[Objective] Transcribe the material in full. Nothing should differ except that the pictures are left out.

[Stored data]
───

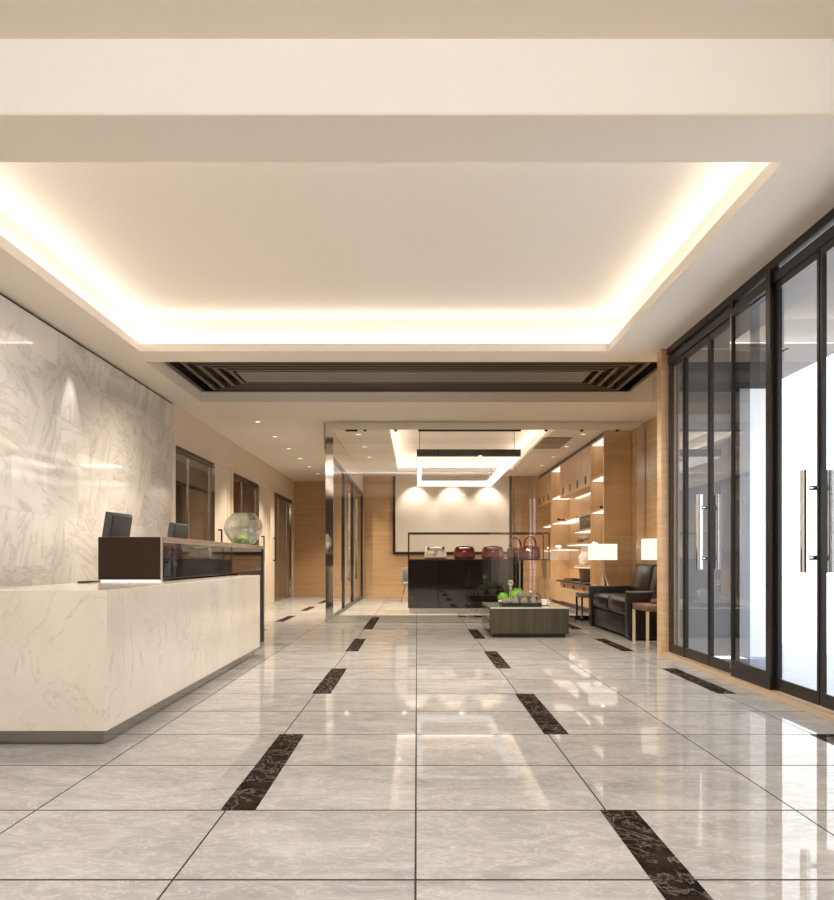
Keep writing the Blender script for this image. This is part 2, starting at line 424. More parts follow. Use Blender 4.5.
# outdoors
struct(MB().box(2.955,4.66,-3,9.49,-.12,-.02).box(3.94,4.66,9.49,18,-.12,-.02), 'floor_outside', BLUET, smooth=False)
struct(MB().box(4.66,40,-30,60,-.14,-.04), 'ground', WHITEEXT, smooth=False)
struct(MB().box(2.955,4.66,-3,9.49,3.36,3.5).box(4.06,4.66,9.49,18,3.36,3.5), 'ceiling_outside', DARKEXT, smooth=False)

# ------------------------------------------------------------------ ceiling grille
g = empty('ceiling_grille', (0, 11.82, 3.53), 'long black slatted ceiling grille with a grey centre panel, recessed beyond the bright coffer', 'ceiling grille')
MB().box(-3.16,3.13,-1.02,1.02,.13,.15).build('backing', BLACKM, g, smooth=False)
def ring(x0,x1,y0,y1,w,z0,z1):
    b = MB(); b.box(x0,x1,y0,y0+w,z0,z1); b.box(x0,x1,y1-w,y1,z0,z1); b.box(x0,x0+w,y0+w,y1-w,z0,z1); b.box(x1-w,x1,y0+w,y1-w,z0,z1); return b
ring(-3.16,3.13,-1.02,1.02,.05,0,.13).build('frame', BLACKM, g, smooth=False)
for i in range(4):
    d = .19 + i*.165
    e = .12 + i*.145
    ring(-3.16+d,3.13-d,-1.02+e,1.02-e,.055,.0,.07).build('slat', SLAT, g, smooth=False)
MB().box(-2.38,2.30,-.34,.34,.0,.05).build('centre_panel', GRANITE, g, smooth=False)
for x in (-2.9,-1.5,0,1.5,2.9):
    MB().tube([(x,0,.145),(x,0,.245)],.008,6).build('hanger', BLACKM, g)

# ------------------------------------------------------------------ entrance doors (right)
XD = 2.79
ZB, ZT = .045, 3.20
sill = struct(MB().box(2.705,2.95,4.3,9.6,0,ZB), 'trim_2', mat_wood('tan stone sill', (.42,.31,.21), (.52,.40,.28), .2), smooth=False)
hd = MB(); hd.box(2.76,2.83,4.3,9.6,ZT,ZT+.075); hd.box(2.75,2.86,4.3,9.6,ZC-.07,ZC-.001)
for y,ww in ((4.3,.08),(5.17,.08),(6.75,.08),(7.58,.03),(9.045,.05),(9.52,.08)): hd.box(2.77,2.805,y,y+ww,ZB,ZC-.07)
frame = struct(hd, 'door_frame', BRONZE, smooth=False)
def pane(mb, x, y0, y1, z0, z1): mb.quad((x,y0,z0),(x,y1,z0),(x,y1,z1),(x,y0,z1)); return mb
tb = MB()
for y0,y1 in ((4.38,5.17),(5.25,6.75),(6.83,7.54),(7.62,9.05),(9.13,9.52)): pane(tb, XD+.01, y0, y1, ZT+.075, ZC-.07)
struct(tb, 'window_1', GLASS, smooth=False)
def sidelight(n, y0, y1, gm):
    b = MB(); b.box(XD-.02,XD+.02,y0,y1,ZB,ZB+.09); b.box(XD-.02,XD+.02,y0,y1,ZT-.04,ZT)
    r = struct(b, n, BRONZE, smooth=False)
    pane(MB(), XD, y0, y1, ZB+.09, ZT-.04).build('window_pane', gm, r, smooth=False); return r
sidelight('window_2', 9.095, 9.52, GLASS)
sidelight('window_3', 6.83, 7.58, GLASS)
sidelight('window_4', 4.38, 5.17, GLASS)
# proud sliding panel in front of the fixed light
b = MB(); b.box(2.735,2.77,6.84,7.57,ZB,ZB+.14); b.box(2.735,2.77,6.84,7.57,ZT-.03,ZT+.03); b.box(2.735,2.77,6.755,6.84,ZB,ZC-.07); b.box(2.735,2.77,7.57,7.60,ZB,ZC-.07)
pp = struct(b, 'window_5', BRONZE, smooth=False)
pane(MB(), 2.75, 7.2, 7.57, ZB+.12, ZT-.03).build('window_pane', GLASST, pp, smooth=False)
MB().box(2.735,2.745,7.601,7.612,ZB,ZT).build('window_trim', CHROME, pp, smooth=False)
def leaf(n, y0, y1, handle_y=None):
    b = MB(); w = .03
    b.box(XD-.016,XD+.016,y0,y1,ZB+.005,ZB+.10); b.box(XD-.016,XD+.016,y0,y1,ZT-.06,ZT-.005)
    b.box(XD-.016,XD+.016,y0,y0+w,ZB+.1,ZT-.06); b.box(XD-.016,XD+.016,y1-w,y1,ZB+.1,ZT-.06)
    r = struct(b, n, BRONZE, smooth=False)
    pane(MB(), XD, y0+w, y1-w, ZB+.1, ZT-.06).build('door_pane', GLASS, r, smooth=False)
    if handle_y:
        for sx in (-.095, .07):
            h = MB().tube([(XD+sx,handle_y,.965),(XD+sx,handle_y,1.678)], .033, 20).build('door_handle', CHROME if sx<0 else DSTEEL, r)
            k = MB()
            for z in (1.07,1.555): k.tube([(XD+sx,handle_y,z),(XD+(.0 if sx<0 else .0),handle_y,z)], .018, 12)
            k.build('handle_bracket', CHROME, h)
    return r
tag(leaf('door_1', 8.29, 9.04, 8.33))
leaf('door_2', 7.63, 8.27)
leaf('door_3', 6.02, 6.73, 6.055)
leaf('door_4', 5.26, 6.0)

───

[Completed exercise]
Keep writing the Blender script for this image. This is part 2, starting at line 424. More parts follow. Use Blender 4.5.
# outdoors
struct(MB().box(2.955,4.66,-3,9.49,-.12,-.02).box(3.94,4.66,9.49,18,-.12,-.02), 'floor_outside', BLUET, smooth=False)
struct(MB().box(4.66,40,-30,60,-.14,-.04), 'ground', WHITEEXT, smooth=False)
struct(MB().box(2.955,4.66,-3,9.49,3.36,3.5).box(4.06,4.66,9.49,18,3.36,3.5), 'ceiling_outside', DARKEXT, smooth=False)

# ------------------------------------------------------------------ ceiling grille
g = empty('ceiling_grille', (0, 11.82, 3.53), 'long black slatted ceiling grille with a grey centre panel, recessed beyond the bright coffer', 'ceiling grille')
MB().box(-3.16,3.13,-1.02,1.02,.13,.15).build('backing', BLACKM, g, smooth=False)
def ring(x0,x1,y0,y1,w,z0,z1):
    b = MB(); b.box(x0,x1,y0,y0+w,z0,z1); b.box(x0,x1,y1-w,y1,z0,z1); b.box(x0,x0+w,y0+w,y1-w,z0,z1); b.box(x1-w,x1,y0+w,y1-w,z0,z1); return b
ring(-3.16,3.13,-1.02,1.02,.05,0,.13).build('frame', BLACKM, g, smooth=False)
for i in range(4):
    d = .19 + i*.165
    e = .12 + i*.145
    ring(-3.16+d,3.13-d,-1.02+e,1.02-e,.055,.0,.07).build('slat', SLAT, g, smooth=False)
MB().box(-2.38,2.30,-.34,.34,.0,.05).build('centre_panel', GRANITE, g, smooth=False)
for x in (-2.9,-1.5,0,1.5,2.9):
    MB().tube([(x,0,.145),(x,0,.245)],.008,6).build('hanger', BLACKM, g)

# ------------------------------------------------------------------ entrance doors (right)
XD = 2.79
ZB, ZT = .045, 3.20
sill = struct(MB().box(2.705,2.95,4.3,9.6,0,ZB), 'trim_2', mat_wood('tan stone sill', (.42,.31,.21), (.52,.40,.28), .2), smooth=False)
hd = MB(); hd.box(2.76,2.83,4.3,9.6,ZT,ZT+.075); hd.box(2.75,2.86,4.3,9.6,ZC-.07,ZC-.001)
for y,ww in ((4.3,.08),(5.17,.08),(6.75,.08),(7.58,.03),(9.045,.05),(9.52,.08)): hd.box(2.77,2.805,y,y+ww,ZB,ZC-.07)
frame = struct(hd, 'door_frame', BRONZE, smooth=False)
def pane(mb, x, y0, y1, z0, z1): mb.quad((x,y0,z0),(x,y1,z0),(x,y1,z1),(x,y0,z1)); return mb
tb = MB()
for y0,y1 in ((4.38,5.17),(5.25,6.75),(6.83,7.54),(7.62,9.05),(9.13,9.52)): pane(tb, XD+.01, y0, y1, ZT+.075, ZC-.07)
struct(tb, 'window_1', GLASS, smooth=False)
def sidelight(n, y0, y1, gm):
    b = MB(); b.box(XD-.02,XD+.02,y0,y1,ZB,ZB+.09); b.box(XD-.02,XD+.02,y0,y1,ZT-.04,ZT)
    r = struct(b, n, BRONZE, smooth=False)
    pane(MB(), XD, y0, y1, ZB+.09, ZT-.04).build('window_pane', gm, r, smooth=False); return r
sidelight('window_2', 9.095, 9.52, GLASS)
sidelight('window_3', 6.83, 7.58, GLASS)
sidelight('window_4', 4.38, 5.17, GLASS)
# proud sliding panel in front of the fixed light
b = MB(); b.box(2.735,2.77,6.84,7.57,ZB,ZB+.14); b.box(2.735,2.77,6.84,7.57,ZT-.03,ZT+.03); b.box(2.735,2.77,6.755,6.84,ZB,ZC-.07); b.box(2.735,2.77,7.57,7.60,ZB,ZC-.07)
pp = struct(b, 'window_5', BRONZE, smooth=False)
pane(MB(), 2.75, 7.2, 7.57, ZB+.12, ZT-.03).build('window_pane', GLASST, pp, smooth=False)
MB().box(2.735,2.745,7.601,7.612,ZB,ZT).build('window_trim', CHROME, pp, smooth=False)
def leaf(n, y0, y1, handle_y=None):
    b = MB(); w = .03
    b.box(XD-.016,XD+.016,y0,y1,ZB+.005,ZB+.10); b.box(XD-.016,XD+.016,y0,y1,ZT-.06,ZT-.005)
    b.box(XD-.016,XD+.016,y0,y0+w,ZB+.1,ZT-.06); b.box(XD-.016,XD+.016,y1-w,y1,ZB+.1,ZT-.06)
    r = struct(b, n, BRONZE, smooth=False)
    pane(MB(), XD, y0+w, y1-w, ZB+.1, ZT-.06).build('door_pane', GLASS, r, smooth=False)
    if handle_y:
        for sx in (-.095, .07):
            h = MB().tube([(XD+sx,handle_y,.965),(XD+sx,handle_y,1.678)], .033, 20).build('door_handle', CHROME if sx<0 else DSTEEL, r)
            k = MB()
            for z in (1.07,1.555): k.tube([(XD+sx,handle_y,z),(XD+(.0 if sx<0 else .0),handle_y,z)], .018, 12)
            k.build('handle_bracket', CHROME, h)
    return r
tag(leaf('door_1', 8.29, 9.04, 8.33))
leaf('door_2', 7.63, 8.27)
leaf('door_3', 6.02, 6.73, 6.055)
leaf('door_4', 5.26, 6.0)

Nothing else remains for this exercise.